In articles published in the Post-Record during that time, several community members worried the North Shore development, located at least three miles from downtown Camas, would be too far from the heart of the city and would have a negative impact on the Grove Field airport, rural green spaces, traffic and the city’s existing utilities.

“A better use for the (North Shore area) could be offering recreational opportunities or some sort of community supported agriculture where residents invest in the local farms in exchange for a share in the produce,” one Camas resident told city leaders before they OK’d the development agreement in 2013.

Likewise, many community leaders have expressed hopes that the paper mill site will someday become a centerpiece of downtown Camas with uses that are more mixed-use than industrial.

In his 2018 bid to be Camas’ mayor for a second time, the recently deceased Dean Dossett, mayor of Camas from 1992 to 2002, brought the issue of the mill property up to the current crop of city councilors and said the city needed to develop a comprehensive plan for the site “if it is vacated.”

We agree with Dossett. City leaders cannot ignore the mill site, which looms large on more than 600 acres at the edge of Camas, but they also cannot daydream about what might happen on the mill site while more than 150 workers are still at the site every day, working G-P’s profitable toilet paper line.
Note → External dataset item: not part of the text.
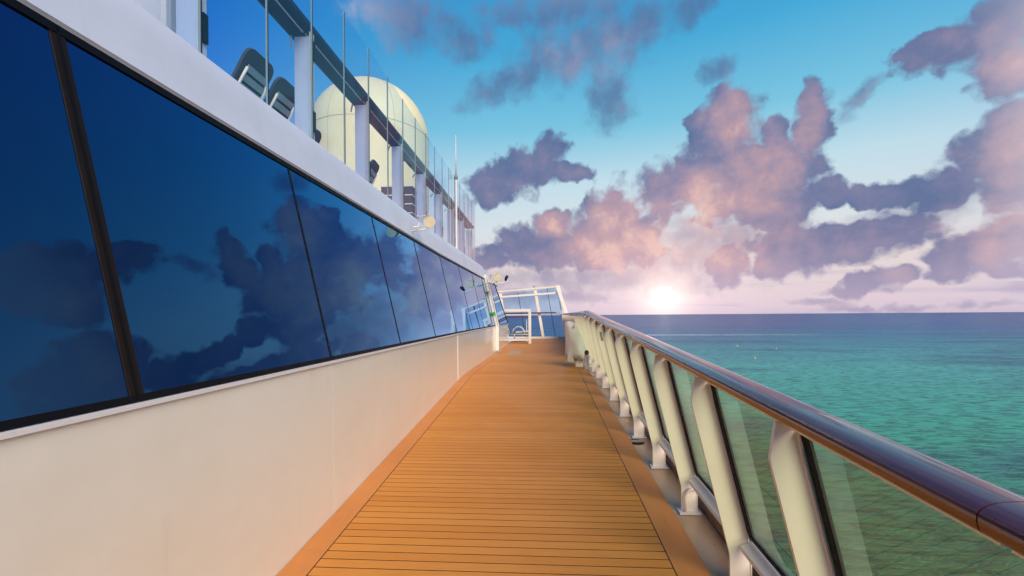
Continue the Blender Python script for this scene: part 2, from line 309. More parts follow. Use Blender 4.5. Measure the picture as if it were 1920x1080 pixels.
# ------------------------------------------------------------------ mesh helpers
class MB:
    def __init__(s): s.v = []; s.f = []
    def add(s, vs, fs):
        o = len(s.v); s.v += [tuple(v) for v in vs]; s.f += [tuple(i + o for i in f) for f in fs]; return s
    def box(s, a, b):
        (x0, y0, z0), (x1, y1, z1) = a, b
        return s.add([(x0,y0,z0),(x1,y0,z0),(x1,y1,z0),(x0,y1,z0),(x0,y0,z1),(x1,y0,z1),(x1,y1,z1),(x0,y1,z1)],
                     [(0,3,2,1),(4,5,6,7),(0,1,5,4),(1,2,6,5),(2,3,7,6),(3,0,4,7)])
    def loft(s, rings, closed=True, cap=True):
        n = len(rings[0]); o = []
        for r in rings: o += list(r)
        fs = []
        for k in range(len(rings) - 1):
            for i in range(n if closed else n - 1):
                j = (i + 1) % n; fs.append((k*n+i, k*n+j, (k+1)*n+j, (k+1)*n+i))
        if cap and closed: fs += [tuple(reversed(range(n))), tuple((len(rings)-1)*n + i for i in range(n))]
        return s.add(o, fs)
    def beam(s, p, q, w, h, side=None):
        """square bar; w measured along side, h across"""
        p, q = Vector(p), Vector(q); d = (q - p).normalized()
        sd = Vector(side) if side is not None else (Vector((0,0,1)) if abs(d.z) < .9 else Vector((0,1,0))).cross(d)
        sd = (sd - d * sd.dot(d)).normalized(); up = d.cross(sd)
        ring = lambda c: [c + sd*a*w/2 + up*b*h/2 for a, b in ((-1,-1),(1,-1),(1,1),(-1,1))]
        return s.loft([ring(p), ring(q)])
    def tube(s, pts, r, n=10, cap=True):
        pts = [Vector(p) for p in pts]; rs = r if isinstance(r, (list, tuple)) else [r] * len(pts)
        rings = []; prev = None
        for i, p in enumerate(pts):
            d = (pts[min(i+1, len(pts)-1)] - pts[max(i-1, 0)]).normalized()
            a = prev if prev is not None else (Vector((0,0,1)) if abs(d.z) < .9 else Vector((1,0,0)))
            a = (a - d * a.dot(d)).normalized(); prev = a; b = d.cross(a)
            rings.append([p + (a*math.cos(t) + b*math.sin(t)) * rs[i] for t in [2*PI*k/n for k in range(n)]])
        return s.loft(rings, cap=cap)
    def quad(s, a, b, c, d): return s.add([a, b, c, d], [(0, 1, 2, 3)])
    def slab(s, a, b, c, d, nrm, t):
        n = Vector(nrm).normalized() * t; A = [Vector(v) for v in (a, b, c, d)]
        return s.loft([A, [v + n for v in A]])
    def mesh(s, name):
        me = bpy.data.meshes.new(name); me.from_pydata(s.v, [], s.f)
        bm = bmesh.new(); bm.from_mesh(me); bmesh.ops.recalc_face_normals(bm, faces=bm.faces); bm.to_mesh(me); bm.free()
        me.polygons.foreach_set('use_smooth', [False] * len(me.polygons)); me.update()
        return me
    def build(s, name, mat, parent=None, smooth=False, bevel=0.0, angle=None):
        me = s.mesh(name); me.materials.append(MATS[mat])
        o = bpy.data.objects.new(name, me); COL.objects.link(o)
        if parent: o.parent = parent
        if smooth:
            me.polygons.foreach_set('use_smooth', [True] * len(me.polygons))
            if angle:
                me.set_sharp_from_angle(angle=math.radians(angle))
        if bevel:
            b = o.modifiers.new('bevel', 'BEVEL'); b.width = bevel; b.segments = 2; b.limit_method = 'ANGLE'
        return o
def tag(o, label=None, cat=None, group=None, kind=None):
    if label: o['label'] = label
    if cat: o['category'] = cat
    if group: o['group'] = group
    if kind: o['kind'] = kind
    return o
def empty(name, loc, label=None, cat=None, group=None, kind=None):
    o = bpy.data.objects.new(name, None); o.location = loc; o.empty_display_size = 0.1; COL.objects.link(o)
    return tag(o, label, cat, group, kind)
def put(child, parent):
    """keep the child's world coordinates under a translated parent"""
    child.parent = parent; child.matrix_parent_inverse = Matrix.Translation(-parent.location); return child

# ------------------------------------------------------------------ layout of the deck
SL = 0.0528; YK = 8.8; YE = 22.0
def dz_(y): return SL * min(y, YK)
def lerp(a, b, t): return a + (b - a) * max(0.0, min(1.0, t))
def wallX(y): return lerp(-1.515, -1.31, (y - 8.2) / 9.8) if y > 8.2 else -1.515
def seamL(y): return lerp(-1.342, -1.13, (y - 8.4) / 9.6)
def seamR(y): return lerp(0.75, 1.02, (y - YK) / (YE - YK))
def gutX(y): return seamR(y) + 0.19
def postX(y): return lerp(1.008, 1.20, (y - YK) / (YE - YK))
Y0 = -2.5

# sea
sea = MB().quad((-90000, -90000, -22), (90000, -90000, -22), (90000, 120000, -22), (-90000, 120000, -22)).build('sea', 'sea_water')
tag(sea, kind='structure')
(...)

But coming up with a comprehensive plan for the site, one that could help community members envision the possibilities for Camas’ entire downtown, would be prudent.

And for new community members who missed the initial planning behind the North Shore agreement but still want to be involved in the very beginning stages of a future Camas development, taking part in the comprehensive plan process regarding the mill site and Camas’ future downtown could very well be the perfect solution.